As velhas universidades americanas – Harvard, Princeton, Yale, Cornell, etc. – não são propriamente privadas, antes comunitárias. Foram criadas ainda no séc. XVII pelas primeiras comunidades de colonos, com grande autonomia. Em Harvard, um “President” era contratado pelo conselho da comunidade para dirigir a corporação (o governo da universidade), que se mantinha por renovação da sua composição, por meio de cooptação. O conselho de Massachusetts nomeava também um órgão de supervisão, os “overseers”.

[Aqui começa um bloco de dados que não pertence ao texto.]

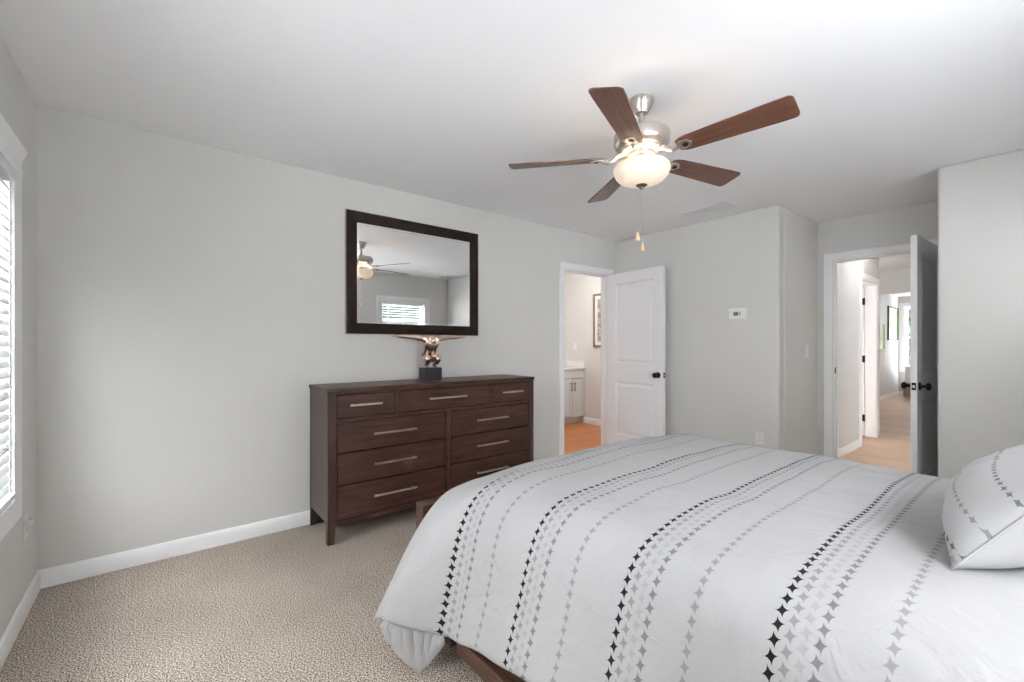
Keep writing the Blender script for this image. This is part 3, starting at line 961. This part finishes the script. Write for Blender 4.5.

Com adaptações, ainda hoje é assim. Passou a haver foi uma outra divisão de poderes, com as atribuições académicas entregues fundamentalmente aos directores ("head") de escola (mestrado e doutoramento) e do colégio (licenciaturas) e o presidente e a corporação dedicados principalmente às relações institucionais e à angariação de fundos. Mas, crucialmente, todas as receitas são reinvestidas e não há distribuição de lucros.
Isto nada tem a ver com a nossa situação. As universidades privadas (e algumas públicas, bem como muitos politécnicos) são fábricas de canudos. A lógica empresarial sobrepõe-se a tudo e os reitores, que deviam ser os defensores da cultura e do rigor académico) são muitas vezes figuras menores, condicionados por falta de alternativas de carreira e ao serviço “de quem manda”.
Julgo que não devia ser permitida a propriedade de universidades por empresas e, no caso de fundações e cooperativas, só com rigoroso escrutínio. Recomendo a leitura do que é um caso diferente e interessante de uma universidade cooperativa aberta, a Universidade de Mondragon, no País Basco, em que a cooperativa é composta por todos os membros da universidade, com igualdade de direitos.
Declaração de interesses – Nestes últimos anos pertenci a uma universidade privada e cheguei a ser pró-reitor. Em todos os cargos que tive sempre pugnei para que estes princípios fossem implementados, e sempre sem sucesso. Tomaram finalmente uma decisão que sabiam ser inaceitável para a minha dignidade. Não tenho mais obrigações de reserva para com a universidade, estou livre para escrever o que penso e julgo ser de interesse público.